On Thu, 2010-06-10 at 03:44 -0400, Richard Stallman wrote:
> > Also, if Linux is part of GNOME, that would imply it is part of GNU.
>     > I don't think we want to imply that conclusion.
> 
>     I guess that you misunderstood my original mail.
> 
> That is possible.
> 
> 						     We need to be able to
>     drain the swamp, and fix problems that occur at any point in the
>     infrastructure between the bottom level (in most cases, the kernel), and
>     the top level (us, GNOME).
> 
> I agree it is desirable -- but it may be difficult, since we don't
> maintain those other programs.
> 
> When program A works with B and C, there may be problems that are
> first reported for A, but whose best fix involves changing B and C.
> So the maintainers of A need to talk with the maintainers of B and C
> to get the fixes made.  These situations are often complex.  When A
> works badly due to an inconvenience with B that the maintainers of B
> don't want to change (or that they will change, but it will take a
> year to release the changed version), the best solution actually
> possible is sometimes make a workaround in A for it.

Making sure that the right versions are shipped together is the work
that distributions do. I regularly do work that involves changes to the
lower parts of the stack, such as patching the Linux kernel and the
BlueZ daemon as part of my work on gnome-bluetooth. It is
time-consuming, but at the end of the day, we fix the problems for
everyone in a clean manner.

>     Do we want to spend time being held back by the missing infrastructure
>     on other OSes than Linux? The large majority of contributors use Linux,
>     and we'd like to be able to not get held back.
> 
> The large majority of them use GNU/Linux.  Linux is a kernel and won't
> run by itself.

The large majority run Linux, as in the kernel. This habit of correcting
people is getting frankly old. I remember you being a pain at GUADEC in
Copenhagen with your "GNU/Linux" patches to the conference programs.

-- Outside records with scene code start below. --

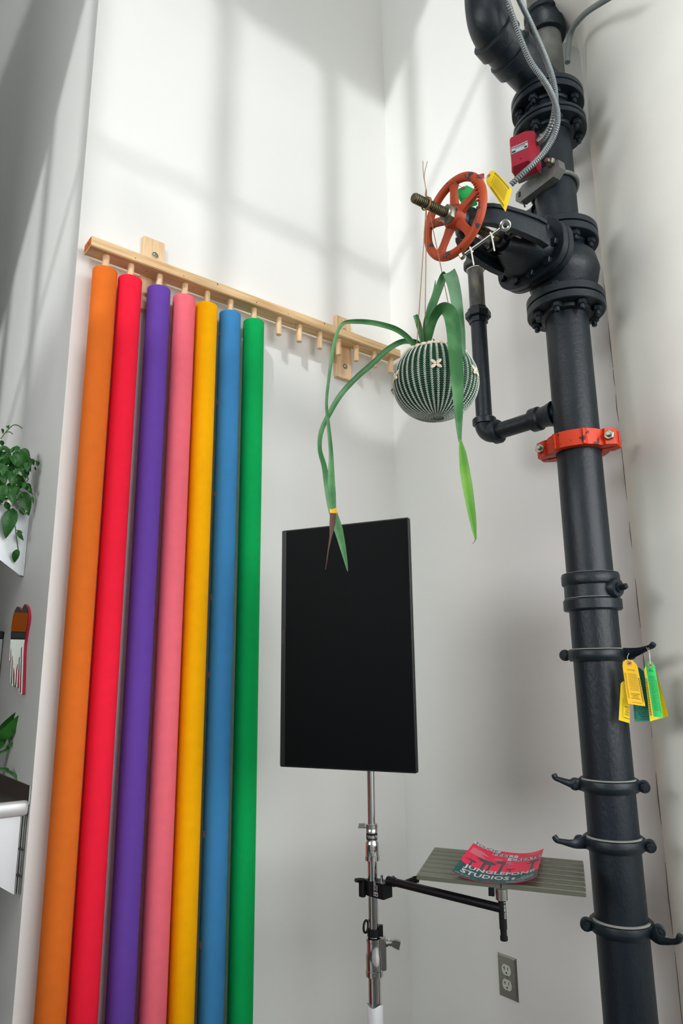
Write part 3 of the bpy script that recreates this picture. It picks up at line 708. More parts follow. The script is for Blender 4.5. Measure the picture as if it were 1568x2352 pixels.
# ================================================================= TAGS
def tagmesh(px, h, m, label, lines, bow=(0.0,0.0), cut=0.16, group='paper inspection tags', eye=True, wire=None, name='inspection_tag', pmat='black_print', back=False):
    bl, br, tr, tl = [at(*p, hh) for p, hh in zip(px, h)]
    nrm = (br-bl).cross(tl-bl).normalized()
    if nrm.dot(-((bl+tr)*0.5)) < 0: nrm = -nrm
    s = Sheet(bl, br, tr, tl, nrm, *bow)
    t = thing(name, label, 'tag', (bl+tr)*0.5, group)
    s.body(8, 12, cut).obj('card', m, t, 60)
    if eye:
        f = s(0.5, 0.93); w = (br-bl).normalized(); up = nrm.cross(w)
        mb = MB(); mb.ringtube(f, 0.0052, 0.0020, -0.0008, 0.0010, nrm, 18); mb.obj('eyelet', 'eyelet', t, 30)
        mb = MB(); mb.lathe(f, [(0.0020,0.0),(0.0015,0.0004)], nrm, 10); mb.obj('eyelet_hole', 'slot_black', t, 30)
    if wire:
        mb = MB()
        for wpts in wire:
            mb.tube(smoothpath([s(0.5,0.93,0.0012)]+[at(*p, hh) for p, hh in wpts], 6), 0.0007, 6)
        mb.obj('tie_wire', 'wire', t)
    fn = s.at(0.0005); mb = MB()
    for L_ in lines:
        if L_[0] == 'r': rule(mb, fn, *L_[1:], 4)
        else: put(mb, L_[0], fn, *L_[1:])
    if mb.v: mb.obj('print', pmat, t, 0, kind='stuff')
    return t
def zl(x, y): return (1400+x/9.8, 1460+y/9.8)
def zu(x, y): return (1020+x/8.711, 370+y/8.711)
col_side = [('r',0.05,0.17,0.14+0.022*k,0.146+0.022*k) for k in range(26)]
txtY = [('DO NOT REMOVE',0.26,0.80,0.235,0.26),('BY ORDER OF',0.30,0.72,0.200,0.225),('THE STATE',0.33,0.68,0.165,0.19),('FIRE MARSHAL',0.26,0.80,0.130,0.155),('r',0.24,0.86,0.05,0.056)]
forms = [('r',0.26,0.82,0.32+0.026*k,0.325+0.026*k) for k in range(15)]
boxes = [('r',0.87,0.97,0.10+0.026*k,0.112+0.026*k) for k in range(20)]
tagmesh([zl(200,1900),zl(452,1975),zl(430,1080),zl(250,1000)], [1.80,1.80,1.80,1.80], 'yellow_tag', 'bright yellow tag half hidden behind the amber tag on the top hose hook', [('r',0.30,0.38,0.10+0.02*k,0.106+0.02*k) for k in range(24)]+[('INSPECTION',0.5,0.95,0.36,0.40),('DO NOT',0.62,0.95,0.30,0.34),('REMOVE',0.62,0.95,0.24,0.28),('PUNCH',0.55,0.95,0.18,0.22),('r',0.45,0.98,0.10,0.112)], cut=0.05, eye=False)
tagmesh([zl(555,1940),zl(1010,1925),zl(740,700),zl(470,760)], [1.812,1.812,1.812,1.812], 'teal_tag', 'teal tag hanging at the back of the bunch on the top hose hook', [('INSPECTION TAG',0.14,0.95,0.235,0.262),('DO NOT REMOVE',0.16,0.95,0.195,0.222),('BY ORDER OF',0.24,0.88,0.155,0.182),('THE STATE FIRE',0.20,0.95,0.115,0.142),('MARSHAL',0.35,0.80,0.075,0.102),('r',0.26,0.95,0.04,0.047)]+[('r',0.03,0.12,0.05+0.02*k,0.058+0.02*k) for k in range(14)], bow=(-0.003,0.0), cut=0.08, eye=False)
tagmesh([zl(410,1535),zl(800,1590),zl(600,560),zl(262,530)], [1.785,1.785,1.79,1.79], 'amber_tag', 'amber printed tag with a brown eyelet, foremost on the top hose hook', col_side+txtY+forms+boxes+[('INSPECTION',0.28,0.78,0.76,0.785)], bow=(0.0,-0.004), cut=0.10, wire=[[((1440,1511),1.79),((1444,1500),1.792)]])
tagmesh([zl(905,1930),zl(1325,1815),zl(1000,640),zl(760,650)], [1.795,1.795,1.80,1.80], 'yellow_tag', 'bright yellow tag curling behind the green one on the hook tip', [('r',0.03,0.14,0.10+0.03*k,0.115+0.03*k) for k in range(22)], bow=(-0.006,0.0), cut=0.05, eye=False)
tagmesh([zl(985,1820),zl(1195,1850),zl(1000,590),zl(790,555)], [1.775,1.775,1.785,1.785], 'green_tag', 'long green tag wired to the tip of the top hose hook', [('ANNUAL',0.30,0.62,0.835,0.86),('INSPECTION',0.24,0.74,0.805,0.828)]+[('r',0.22,0.80,0.12+0.026*k,0.125+0.026*k) for k in range(24)]+[('r',0.86,0.89,0.08+0.05*k,0.12+0.05*k) for k in range(12)], bow=(0.002,-0.003), cut=0.06, wire=[[((1490,1500),1.785),((1484,1487),1.79)],[((1492,1502),1.785),((1489,1487),1.79)]])
g2 = 'paper tags behind the handwheel'
tagmesh([zu(940,560),zu(1215,1018),zu(1355,572),zu(960,160)], [1.53]*4, 'yellow_tag', 'bright yellow printed tag behind the rim of the red handwheel', [], bow=(0,0), cut=0.01, eye=False, group=g2) if False else None
yt = tagmesh([zu(1225,1015),zu(1358,570),zu(940,148),zu(800,395)], [1.53,1.53,1.55,1.55], 'yellow_tag', 'bright yellow printed tag behind the rim of the red handwheel', [('INSPECTION',0.30,0.80,0.70,0.735)]+[('r',0.24,0.80,0.14+0.03*k,0.147+0.03*k) for k in range(18)]+[('r',0.05,0.15,0.1+0.03*k,0.115+0.03*k) for k in range(20)]+[('r',0.86,0.95,0.1+0.04*k,0.12+0.04*k) for k in range(17)], bow=(0.0,0.008), cut=0.12, group=g2, wire=[[(zu(735,400),1.545),(zu(600,420),1.50)]])
tagmesh([zu(420,960),zu(660,880),zu(560,440),zu(180,600)], [1.60,1.60,1.56,1.56], 'green_tag', 'green tag with a round eyelet seen through the handwheel spokes', [('r',0.1,0.9,0.52,0.528),('r',0.15,0.17,0.52,0.72)], bow=(0.0,0.006), cut=0.25, group=g2, wire=[[(zu(200,420),1.50)]])
tagmesh([zu(640,1000),zu(945,1015),zu(925,845),zu(640,900)], [1.60]*4, 'green_tag', 'lower green tag tip poking out right of the handwheel rim', [('r',0.86,0.88,0.05,0.8)], cut=0.02, eye=False, group=g2)
tagmesh([zu(700,470),zu(800,330),zu(800,235),zu(610,290)], [1.58]*4, 'maroon_tag', 'small maroon diamond tag above the handwheel rim', [('r',0.2,0.8,0.2,0.24)], cut=0.02, eye=False, group=g2, pmat='white_print')

# ================================================================= HANGING PLANTER
PX, PY = 1.0965, 1.0218
knot = S(0.505)
HP = at(1000,880,1.4945); PC = HP.copy(); RH, RV = 0.0955, 0.088
pot = thing('hanging_basket', 'round green and white woven basket with shell flowers hung from the valve stem', 'planter', PC)
def prof(t):        # t 0 bottom .. 1 rim
    a = -math.pi/2+t*(math.pi*0.775); r = RH*math.cos(a)**0.86 if math.cos(a) > 0 else 0; z = RV*math.sin(a)*(0.95 if a < 0 else 1.0)
    if t < 0.04: z += (0.04-t)*0.05
    return max(r, 0.0008), z
rings = []
for k in range(33):
    r, z = prof(k/32); rings.append([PC+V((r*0.985*math.cos(2*math.pi*j/64), r*0.985*math.sin(2*math.pi*j/64), z)) for j in range(64)])
rings += [[PC+(p-PC)*0.93-Z*0.004 for p in rings[-1]], [PC+(p-PC)*0.90-Z*0.06 for p in rings[-1]]]
mb = MB(); mb.loft(rings); mb.obj('basket_shell', 'cord_green', pot)
NR = 42; gm = MB(); wm = MB()
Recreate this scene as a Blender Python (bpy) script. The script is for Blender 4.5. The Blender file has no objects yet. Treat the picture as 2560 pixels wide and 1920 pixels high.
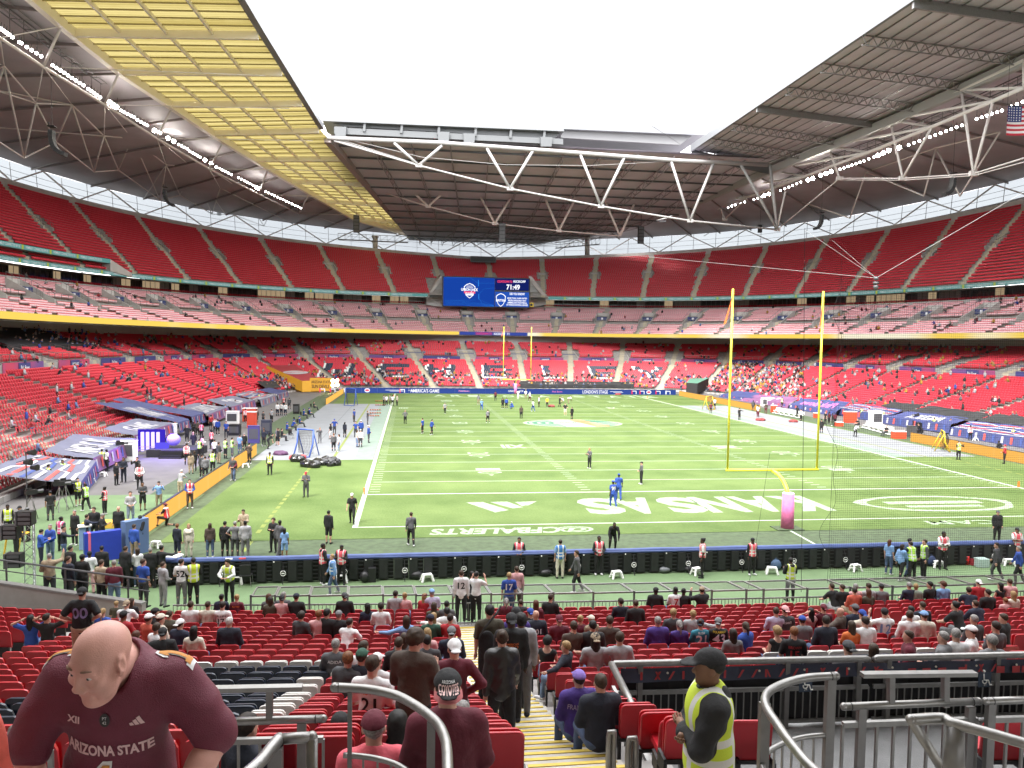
import bpy,bmesh,math,random
import numpy as np
from mathutils import Vector,Matrix,Quaternion
random.seed(7);RNG=np.random.default_rng(11)
S=bpy.context.scene
COL=S.collection
# ------------------------------------------------------------------ camera
CAM=np.array([-21.4688,-42.4674,10.3440])
_yaw,_pit,_rol,FPX=.133634,.053432,.0152478,1896.97
def _cam_axes():
 cy,sy=math.cos(_yaw),math.sin(_yaw);cp,sp=math.cos(_pit),math.sin(_pit)
 fw=np.array([sy*cp,cy*cp,-sp]);rt=np.array([cy,-sy,0.]);up=np.cross(rt,fw)
 c,s=math.cos(_rol),math.sin(_rol)
 return rt*c+up*s,-rt*s+up*c,fw
CR,CU,CW=_cam_axes()
cd=bpy.data.cameras.new('camera');cam=bpy.data.objects.new('camera',cd);COL.objects.link(cam)
cd.sensor_fit='HORIZONTAL';cd.sensor_width=36.0;cd.lens=36.0*FPX/2560;cd.clip_end=3000;cd.clip_start=.05
m=Matrix.Identity(4)
for i in range(3):
 m[i][0],m[i][1],m[i][2],m[i][3]=CR[i],CU[i],-CW[i],CAM[i]
cam.matrix_world=m
S.camera=cam
# ------------------------------------------------------------------ sky, sun, exposure
SUN_EL,SUN_AZ=math.radians(52),math.radians(215)
wd=bpy.data.worlds.new('World');S.world=wd;wd.use_nodes=True
nt=wd.node_tree;nt.nodes.clear()
sky=nt.nodes.new('ShaderNodeTexSky');sky.sky_type='NISHITA';sky.sun_disc=False
sky.sun_elevation=SUN_EL;sky.sun_rotation=SUN_AZ;sky.air_density=1.0;sky.dust_density=4.0;sky.ozone_density=1.0
hs=nt.nodes.new('ShaderNodeHueSaturation');hs.inputs['Saturation'].default_value=.12;hs.inputs['Value'].default_value=1.0
tc=nt.nodes.new('ShaderNodeTexCoord');nz=nt.nodes.new('ShaderNodeTexNoise');nz.inputs['Scale'].default_value=2.2;nz.inputs['Detail'].default_value=5
cr=nt.nodes.new('ShaderNodeValToRGB');cr.color_ramp.elements[0].position=.3;cr.color_ramp.elements[0].color=(7.0,7.1,7.4,1)
cr.color_ramp.elements[1].position=.7;cr.color_ramp.elements[1].color=(10.,10.,10.1,1)
mx=nt.nodes.new('ShaderNodeMix');mx.data_type='RGBA';mx.inputs[0].default_value=.7
bg=nt.nodes.new('ShaderNodeBackground');bg.inputs['Strength'].default_value=.12
wo=nt.nodes.new('ShaderNodeOutputWorld')
nt.links.new(sky.outputs[0],hs.inputs['Color']);nt.links.new(tc.outputs['Generated'],nz.inputs['Vector']);nt.links.new(nz.outputs[0],cr.inputs[0])
nt.links.new(hs.outputs[0],mx.inputs[6]);nt.links.new(cr.outputs[0],mx.inputs[7]);nt.links.new(mx.outputs[2],bg.inputs[0]);nt.links.new(bg.outputs[0],wo.inputs[0])
sl=bpy.data.lights.new('sun','SUN');sl.energy=1.2;sl.angle=math.radians(25);sl.color=(1,.97,.93)
so=bpy.data.objects.new('sun',sl);COL.objects.link(so)
so.rotation_euler=(math.pi/2-SUN_EL,0,math.pi-SUN_AZ)
S.view_settings.view_transform='Standard';S.view_settings.look='None';S.view_settings.gamma=1
S.view_settings.exposure=2.75
S.view_settings.use_curve_mapping=False
S.render.engine='CYCLES'
S.cycles.max_bounces=7;S.cycles.diffuse_bounces=6;S.cycles.glossy_bounces=2;S.cycles.transmission_bounces=3;S.cycles.transparent_max_bounces=10
S.cycles.caustics_reflective=False;S.cycles.caustics_refractive=False
S.cycles.use_denoising=True
# ------------------------------------------------------------------ pixel -> point in the world (photograph's 2560 x 1920 pixels)
def ray(px,py):return CW+(px-1280)/FPX*CR-(py-960)/FPX*CU
def at_z(px,py,z):d=ray(px,py);return CAM+(z-CAM[2])/d[2]*d
def at_y(px,py,y):d=ray(px,py);return CAM+(y-CAM[1])/d[1]*d
def at_x(px,py,x):d=ray(px,py);return CAM+(x-CAM[0])/d[0]*d
def at_d(px,py,D):return CAM+D*ray(px,py)
def depth_of(p):return float((np.array(p)-CAM)@CW)
# ------------------------------------------------------------------ materials
MATS={}
def new_mat(name):
 M=bpy.data.materials.new(name);M.use_nodes=True;M.node_tree.nodes.clear();return M,M.node_tree.nodes,M.node_tree.links
def mat(name,col,rough=.7,metal=0.,noise=0.,nscale=20.,spec=.5,emit=None,estr=0.,bump=0.,bscale=60.,col2=None,coord='Object',detail=4,sheen=0.):
 """principled material; noise mottles the colour, bump adds fine relief"""
 if name in MATS:return MATS[name]
 M,N,L=new_mat(name)
 b=N.new('ShaderNodeBsdfPrincipled');o=N.new('ShaderNodeOutputMaterial');L.new(b.outputs[0],o.inputs[0])
 c=(*col,1)
 b.inputs['Base Color'].default_value=c;b.inputs['Roughness'].default_value=rough;b.inputs['Metallic'].default_value=metal
 b.inputs['Specular IOR Level'].default_value=spec
 if sheen:b.inputs['Sheen Weight'].default_value=sheen
 if noise or bump or col2:
  t=N.new('ShaderNodeTexCoord')
 if noise or col2:
  n=N.new('ShaderNodeTexNoise');n.inputs['Scale'].default_value=nscale;n.inputs['Detail'].default_value=detail
  L.new(t.outputs[coord],n.inputs['Vector'])
  r=N.new('ShaderNodeValToRGB');r.color_ramp.elements[0].position=.3;r.color_ramp.elements[1].position=.7
  if col2:a0,a1=col,col2
  else:a0=tuple(x*(1-noise)for x in col);a1=tuple(min(1,x*(1+noise))for x in col)
  r.color_ramp.elements[0].color=(*a0,1);r.color_ramp.elements[1].color=(*a1,1)
  L.new(n.outputs[0],r.inputs[0]);L.new(r.outputs[0],b.inputs['Base Color'])
 if bump:
  n2=N.new('ShaderNodeTexNoise');n2.inputs['Scale'].default_value=bscale;n2.inputs['Detail'].default_value=3
  L.new(t.outputs[coord],n2.inputs['Vector'])
  bp=N.new('ShaderNodeBump');bp.inputs['Strength'].default_value=bump;bp.inputs['Distance'].default_value=.02
  L.new(n2.outputs[0],bp.inputs['Height']);L.new(bp.outputs[0],b.inputs['Normal'])
 if emit:
  b.inputs['Emission Color'].default_value=(*emit,1);b.inputs['Emission Strength'].default_value=estr
 MATS[name]=M;return M
def emis(name,col,s):
 if name in MATS:return MATS[name]
 M,N,L=new_mat(name)
 e=N.new('ShaderNodeEmission');e.inputs[0].default_value=(*col,1);e.inputs[1].default_value=s
 o=N.new('ShaderNodeOutputMaterial');L.new(e.outputs[0],o.inputs[0]);MATS[name]=M;return M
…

When I say Linux, I mean the Linux kernel, and I'd like it if you
stopped correcting my words.

>     I don't think it's that much of a stretch for us to say "[GNU/Linux] is the
>     platform we care about, but we'd love to see patches for other
>     platforms". Because that's what is already happening, just without the
>     rubber stamp.
> 
> I agree.
> 
> It's proper for GNOME development to focus on using GNOME within
> GNU, because that's the primary goal: make GNU better.
> In practice, this means GNU running on Linux, so Linux can be
> assumed too.
> 
> Support for other platforms is something that can be done
> when it seems worth the trouble, but it's not a primary goal.